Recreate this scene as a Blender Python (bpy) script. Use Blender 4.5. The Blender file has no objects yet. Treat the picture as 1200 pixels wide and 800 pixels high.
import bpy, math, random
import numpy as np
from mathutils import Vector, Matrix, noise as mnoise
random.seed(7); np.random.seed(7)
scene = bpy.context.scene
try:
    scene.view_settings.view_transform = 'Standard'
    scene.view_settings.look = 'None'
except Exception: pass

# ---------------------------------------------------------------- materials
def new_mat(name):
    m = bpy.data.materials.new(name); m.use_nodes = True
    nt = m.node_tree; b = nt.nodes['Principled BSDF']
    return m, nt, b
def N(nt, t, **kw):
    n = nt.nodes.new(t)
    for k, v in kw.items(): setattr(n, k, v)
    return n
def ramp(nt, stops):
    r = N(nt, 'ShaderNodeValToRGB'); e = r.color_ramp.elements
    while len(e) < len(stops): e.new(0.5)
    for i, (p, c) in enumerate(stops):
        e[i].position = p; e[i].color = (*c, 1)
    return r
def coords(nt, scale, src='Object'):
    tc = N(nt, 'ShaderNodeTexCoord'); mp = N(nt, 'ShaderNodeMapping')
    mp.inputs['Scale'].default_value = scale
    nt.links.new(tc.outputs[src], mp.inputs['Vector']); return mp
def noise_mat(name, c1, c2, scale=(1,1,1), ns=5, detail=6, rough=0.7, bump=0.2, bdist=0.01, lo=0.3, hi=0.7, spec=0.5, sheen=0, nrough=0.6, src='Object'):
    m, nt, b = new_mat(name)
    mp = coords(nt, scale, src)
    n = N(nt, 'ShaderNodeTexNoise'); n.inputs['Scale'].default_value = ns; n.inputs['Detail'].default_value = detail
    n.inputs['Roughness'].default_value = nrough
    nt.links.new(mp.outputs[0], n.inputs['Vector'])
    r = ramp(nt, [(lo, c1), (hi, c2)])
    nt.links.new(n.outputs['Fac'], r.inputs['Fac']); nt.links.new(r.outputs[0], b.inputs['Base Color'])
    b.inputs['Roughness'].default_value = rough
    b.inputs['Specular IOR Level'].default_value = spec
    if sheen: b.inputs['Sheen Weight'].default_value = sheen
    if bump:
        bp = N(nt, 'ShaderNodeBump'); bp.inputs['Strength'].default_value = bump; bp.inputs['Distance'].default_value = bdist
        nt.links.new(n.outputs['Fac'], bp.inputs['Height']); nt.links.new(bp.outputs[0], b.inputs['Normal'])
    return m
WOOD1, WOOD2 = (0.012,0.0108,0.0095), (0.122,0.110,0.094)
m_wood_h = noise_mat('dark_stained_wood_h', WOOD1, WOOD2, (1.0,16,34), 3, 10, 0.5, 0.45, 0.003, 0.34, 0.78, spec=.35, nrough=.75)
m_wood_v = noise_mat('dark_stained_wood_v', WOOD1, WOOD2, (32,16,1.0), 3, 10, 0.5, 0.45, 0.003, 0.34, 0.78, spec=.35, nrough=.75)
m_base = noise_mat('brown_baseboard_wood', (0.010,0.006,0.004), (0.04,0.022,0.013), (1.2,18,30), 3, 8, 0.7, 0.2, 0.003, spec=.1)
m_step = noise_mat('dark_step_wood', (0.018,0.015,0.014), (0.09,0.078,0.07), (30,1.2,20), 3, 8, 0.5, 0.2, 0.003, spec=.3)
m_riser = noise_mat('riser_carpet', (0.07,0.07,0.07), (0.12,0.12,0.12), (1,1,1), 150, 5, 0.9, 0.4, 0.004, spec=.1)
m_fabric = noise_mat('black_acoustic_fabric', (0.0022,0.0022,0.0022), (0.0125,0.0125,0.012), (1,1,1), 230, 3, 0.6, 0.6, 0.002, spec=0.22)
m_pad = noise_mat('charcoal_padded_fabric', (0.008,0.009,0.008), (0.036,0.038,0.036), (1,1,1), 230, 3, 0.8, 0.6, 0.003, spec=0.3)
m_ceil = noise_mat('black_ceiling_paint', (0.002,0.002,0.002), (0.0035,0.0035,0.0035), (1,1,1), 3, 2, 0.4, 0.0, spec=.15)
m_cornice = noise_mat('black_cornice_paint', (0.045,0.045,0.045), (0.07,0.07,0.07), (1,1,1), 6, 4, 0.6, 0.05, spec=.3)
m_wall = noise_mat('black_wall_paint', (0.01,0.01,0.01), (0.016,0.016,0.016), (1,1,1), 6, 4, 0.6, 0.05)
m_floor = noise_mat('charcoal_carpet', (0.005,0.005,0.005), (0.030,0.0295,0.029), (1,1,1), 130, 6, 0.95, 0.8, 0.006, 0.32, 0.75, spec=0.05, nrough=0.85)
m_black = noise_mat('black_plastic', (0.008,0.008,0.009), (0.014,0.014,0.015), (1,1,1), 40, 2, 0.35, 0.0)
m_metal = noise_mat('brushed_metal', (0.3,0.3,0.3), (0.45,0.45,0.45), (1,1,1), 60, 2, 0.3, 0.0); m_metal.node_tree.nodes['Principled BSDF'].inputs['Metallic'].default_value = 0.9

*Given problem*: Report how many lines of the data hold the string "scene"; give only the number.

*Result of this task*: 4